Exercise: Select the lines below containing the word "scene".

Given material:
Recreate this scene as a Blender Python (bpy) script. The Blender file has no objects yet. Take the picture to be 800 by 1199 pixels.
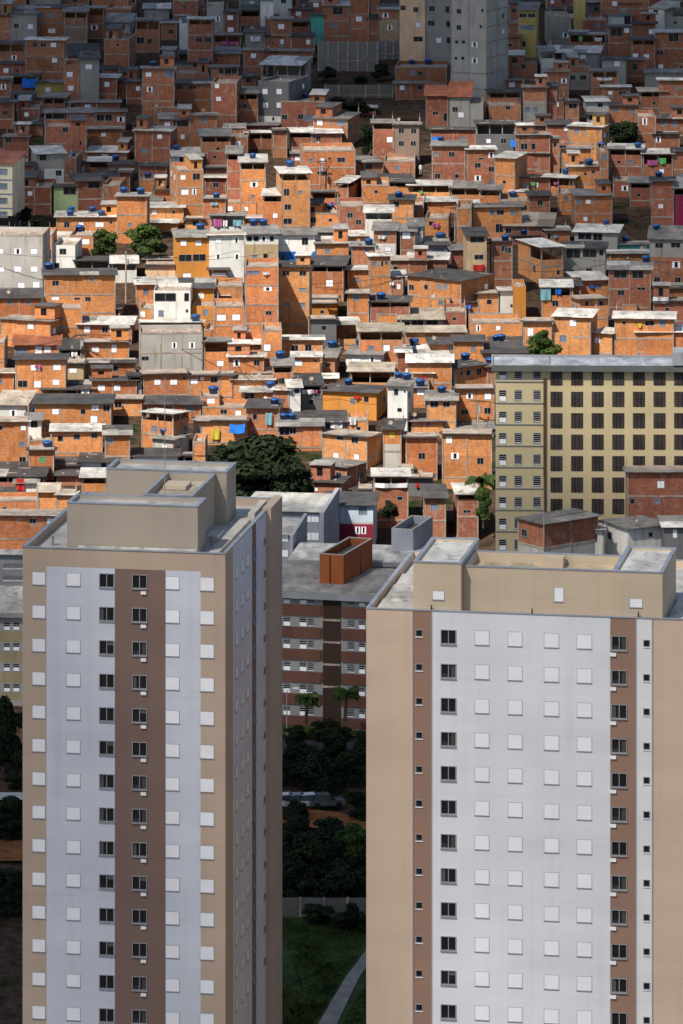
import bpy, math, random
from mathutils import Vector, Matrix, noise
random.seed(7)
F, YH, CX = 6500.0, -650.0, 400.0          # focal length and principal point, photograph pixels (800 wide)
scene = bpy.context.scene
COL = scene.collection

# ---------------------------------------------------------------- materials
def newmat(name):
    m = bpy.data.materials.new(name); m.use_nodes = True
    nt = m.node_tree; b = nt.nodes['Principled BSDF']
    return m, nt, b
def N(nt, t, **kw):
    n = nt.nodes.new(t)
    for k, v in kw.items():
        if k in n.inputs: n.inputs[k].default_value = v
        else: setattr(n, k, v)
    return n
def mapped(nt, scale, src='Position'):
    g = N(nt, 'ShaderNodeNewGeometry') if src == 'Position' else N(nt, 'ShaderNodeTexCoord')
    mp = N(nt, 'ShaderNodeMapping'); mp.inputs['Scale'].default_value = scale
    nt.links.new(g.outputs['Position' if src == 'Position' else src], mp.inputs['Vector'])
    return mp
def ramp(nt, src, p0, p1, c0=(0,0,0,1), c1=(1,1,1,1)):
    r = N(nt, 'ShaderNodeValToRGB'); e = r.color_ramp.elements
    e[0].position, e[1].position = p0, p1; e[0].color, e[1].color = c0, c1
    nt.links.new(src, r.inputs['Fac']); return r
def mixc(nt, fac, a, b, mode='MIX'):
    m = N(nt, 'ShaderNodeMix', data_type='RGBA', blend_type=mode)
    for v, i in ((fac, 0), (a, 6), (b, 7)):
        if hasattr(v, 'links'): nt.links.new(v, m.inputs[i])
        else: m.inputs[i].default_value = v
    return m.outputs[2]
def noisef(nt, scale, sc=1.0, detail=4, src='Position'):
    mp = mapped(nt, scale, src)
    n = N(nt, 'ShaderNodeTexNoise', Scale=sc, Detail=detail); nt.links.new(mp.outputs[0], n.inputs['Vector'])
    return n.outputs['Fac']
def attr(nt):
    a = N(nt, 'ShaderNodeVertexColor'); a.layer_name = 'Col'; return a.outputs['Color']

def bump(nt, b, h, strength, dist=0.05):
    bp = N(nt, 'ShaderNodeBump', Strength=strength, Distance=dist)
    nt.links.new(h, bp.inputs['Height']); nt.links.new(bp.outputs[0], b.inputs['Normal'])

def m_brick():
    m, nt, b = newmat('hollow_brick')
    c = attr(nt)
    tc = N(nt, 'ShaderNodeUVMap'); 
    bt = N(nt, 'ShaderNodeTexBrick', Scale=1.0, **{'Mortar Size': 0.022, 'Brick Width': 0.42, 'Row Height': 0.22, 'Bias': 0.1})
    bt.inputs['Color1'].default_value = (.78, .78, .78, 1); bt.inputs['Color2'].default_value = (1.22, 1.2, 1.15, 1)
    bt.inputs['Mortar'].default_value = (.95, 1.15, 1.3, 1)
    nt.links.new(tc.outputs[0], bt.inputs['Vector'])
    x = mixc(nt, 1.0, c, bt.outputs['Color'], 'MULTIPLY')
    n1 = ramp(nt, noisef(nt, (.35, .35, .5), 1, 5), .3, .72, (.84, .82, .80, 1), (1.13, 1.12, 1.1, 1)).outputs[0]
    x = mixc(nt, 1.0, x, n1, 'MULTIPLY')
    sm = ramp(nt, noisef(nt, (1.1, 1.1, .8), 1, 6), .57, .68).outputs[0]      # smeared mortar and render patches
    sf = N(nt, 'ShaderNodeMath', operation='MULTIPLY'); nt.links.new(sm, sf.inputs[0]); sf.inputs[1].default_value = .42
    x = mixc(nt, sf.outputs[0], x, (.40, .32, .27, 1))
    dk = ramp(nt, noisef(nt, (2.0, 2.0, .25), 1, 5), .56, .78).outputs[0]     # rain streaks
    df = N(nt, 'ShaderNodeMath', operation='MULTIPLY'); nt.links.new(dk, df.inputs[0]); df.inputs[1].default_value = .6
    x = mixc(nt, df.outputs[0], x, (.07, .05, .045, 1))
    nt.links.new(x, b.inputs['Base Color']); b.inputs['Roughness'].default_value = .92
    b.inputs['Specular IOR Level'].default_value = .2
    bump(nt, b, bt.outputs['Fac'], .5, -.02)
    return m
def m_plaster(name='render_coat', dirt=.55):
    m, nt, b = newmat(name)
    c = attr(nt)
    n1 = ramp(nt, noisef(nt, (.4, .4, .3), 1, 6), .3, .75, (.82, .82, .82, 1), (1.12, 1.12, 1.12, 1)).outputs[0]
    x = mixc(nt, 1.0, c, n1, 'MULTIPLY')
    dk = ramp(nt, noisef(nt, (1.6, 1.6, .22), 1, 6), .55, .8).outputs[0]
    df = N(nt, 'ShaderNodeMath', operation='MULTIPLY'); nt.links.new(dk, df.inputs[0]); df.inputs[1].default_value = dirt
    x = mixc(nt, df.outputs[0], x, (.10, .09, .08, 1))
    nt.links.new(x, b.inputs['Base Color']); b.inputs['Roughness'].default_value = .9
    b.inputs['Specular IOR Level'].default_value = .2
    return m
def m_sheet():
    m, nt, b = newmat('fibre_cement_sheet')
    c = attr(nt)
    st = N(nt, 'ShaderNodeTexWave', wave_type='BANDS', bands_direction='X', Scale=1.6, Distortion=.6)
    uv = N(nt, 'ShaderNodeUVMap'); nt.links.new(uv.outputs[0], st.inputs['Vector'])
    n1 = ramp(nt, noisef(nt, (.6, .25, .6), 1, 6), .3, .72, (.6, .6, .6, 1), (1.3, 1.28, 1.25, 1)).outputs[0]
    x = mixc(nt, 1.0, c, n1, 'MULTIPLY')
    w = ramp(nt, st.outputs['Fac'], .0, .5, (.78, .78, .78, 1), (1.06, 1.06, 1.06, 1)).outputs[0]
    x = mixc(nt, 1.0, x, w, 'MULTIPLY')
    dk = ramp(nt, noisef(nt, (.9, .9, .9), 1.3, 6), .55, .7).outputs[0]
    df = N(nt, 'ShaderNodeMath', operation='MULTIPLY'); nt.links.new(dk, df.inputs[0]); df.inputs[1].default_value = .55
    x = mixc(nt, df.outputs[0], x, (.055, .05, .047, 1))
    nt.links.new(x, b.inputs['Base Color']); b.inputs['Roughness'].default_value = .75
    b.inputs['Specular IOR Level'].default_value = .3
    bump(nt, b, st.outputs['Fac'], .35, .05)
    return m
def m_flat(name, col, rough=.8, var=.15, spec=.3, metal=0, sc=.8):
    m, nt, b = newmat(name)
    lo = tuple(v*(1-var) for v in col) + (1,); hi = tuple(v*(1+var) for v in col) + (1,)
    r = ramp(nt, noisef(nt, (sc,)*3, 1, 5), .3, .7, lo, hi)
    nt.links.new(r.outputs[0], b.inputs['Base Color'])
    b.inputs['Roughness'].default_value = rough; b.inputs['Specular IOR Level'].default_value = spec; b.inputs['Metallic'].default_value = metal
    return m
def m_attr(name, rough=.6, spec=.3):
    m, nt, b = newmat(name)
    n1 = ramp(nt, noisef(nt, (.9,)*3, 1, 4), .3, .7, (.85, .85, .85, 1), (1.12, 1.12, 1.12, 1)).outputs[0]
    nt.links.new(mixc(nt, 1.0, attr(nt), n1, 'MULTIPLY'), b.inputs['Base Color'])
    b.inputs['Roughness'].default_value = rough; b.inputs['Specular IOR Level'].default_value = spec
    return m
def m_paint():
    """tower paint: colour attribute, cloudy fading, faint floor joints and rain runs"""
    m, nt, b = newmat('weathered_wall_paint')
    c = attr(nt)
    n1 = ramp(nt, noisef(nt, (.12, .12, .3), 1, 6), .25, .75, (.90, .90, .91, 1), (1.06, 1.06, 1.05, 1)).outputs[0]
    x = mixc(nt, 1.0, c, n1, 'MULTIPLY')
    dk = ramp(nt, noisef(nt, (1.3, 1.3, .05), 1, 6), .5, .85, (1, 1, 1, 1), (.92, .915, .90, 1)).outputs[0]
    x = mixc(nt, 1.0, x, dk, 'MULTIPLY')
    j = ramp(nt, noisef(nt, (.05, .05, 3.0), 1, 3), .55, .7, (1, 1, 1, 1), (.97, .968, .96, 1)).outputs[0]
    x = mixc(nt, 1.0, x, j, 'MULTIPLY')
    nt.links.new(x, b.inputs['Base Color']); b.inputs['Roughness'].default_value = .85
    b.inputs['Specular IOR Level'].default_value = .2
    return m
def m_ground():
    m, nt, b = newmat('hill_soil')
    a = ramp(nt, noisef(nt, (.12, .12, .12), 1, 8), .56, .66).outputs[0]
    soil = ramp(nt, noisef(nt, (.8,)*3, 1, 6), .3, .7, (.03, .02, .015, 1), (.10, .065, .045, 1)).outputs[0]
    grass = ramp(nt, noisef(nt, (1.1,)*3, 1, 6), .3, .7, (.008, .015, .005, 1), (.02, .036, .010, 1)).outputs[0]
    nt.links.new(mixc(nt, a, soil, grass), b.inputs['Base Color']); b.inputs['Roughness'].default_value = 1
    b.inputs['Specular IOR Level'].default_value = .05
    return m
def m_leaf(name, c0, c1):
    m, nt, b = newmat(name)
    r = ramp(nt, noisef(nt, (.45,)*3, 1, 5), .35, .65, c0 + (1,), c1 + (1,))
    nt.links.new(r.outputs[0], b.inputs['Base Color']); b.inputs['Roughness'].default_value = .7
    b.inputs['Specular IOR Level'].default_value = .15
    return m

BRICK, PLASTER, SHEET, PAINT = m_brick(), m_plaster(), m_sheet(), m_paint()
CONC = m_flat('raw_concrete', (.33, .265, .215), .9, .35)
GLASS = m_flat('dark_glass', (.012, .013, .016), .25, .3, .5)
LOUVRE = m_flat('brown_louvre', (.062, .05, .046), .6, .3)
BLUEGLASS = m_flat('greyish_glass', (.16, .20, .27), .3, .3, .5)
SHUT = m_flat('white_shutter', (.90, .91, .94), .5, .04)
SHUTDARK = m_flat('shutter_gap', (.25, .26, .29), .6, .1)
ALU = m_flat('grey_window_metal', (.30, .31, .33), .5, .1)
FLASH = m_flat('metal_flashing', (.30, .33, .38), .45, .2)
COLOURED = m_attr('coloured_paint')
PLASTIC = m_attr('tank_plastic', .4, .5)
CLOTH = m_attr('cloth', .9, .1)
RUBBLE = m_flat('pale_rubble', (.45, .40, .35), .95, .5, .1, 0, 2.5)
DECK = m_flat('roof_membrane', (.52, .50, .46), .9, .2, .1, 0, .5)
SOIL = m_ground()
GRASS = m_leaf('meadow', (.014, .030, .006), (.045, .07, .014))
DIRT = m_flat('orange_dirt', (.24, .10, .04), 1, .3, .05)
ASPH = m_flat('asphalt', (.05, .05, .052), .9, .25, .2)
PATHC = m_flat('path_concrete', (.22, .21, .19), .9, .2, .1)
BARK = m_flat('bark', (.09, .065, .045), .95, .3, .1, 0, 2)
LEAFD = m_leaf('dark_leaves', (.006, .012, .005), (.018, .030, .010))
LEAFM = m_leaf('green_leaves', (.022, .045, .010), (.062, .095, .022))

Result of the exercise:
Recreate this scene as a Blender Python (bpy) script. The Blender file has no objects yet. Take the picture to be 800 by 1199 pixels.
scene = bpy.context.scene
COL = scene.collection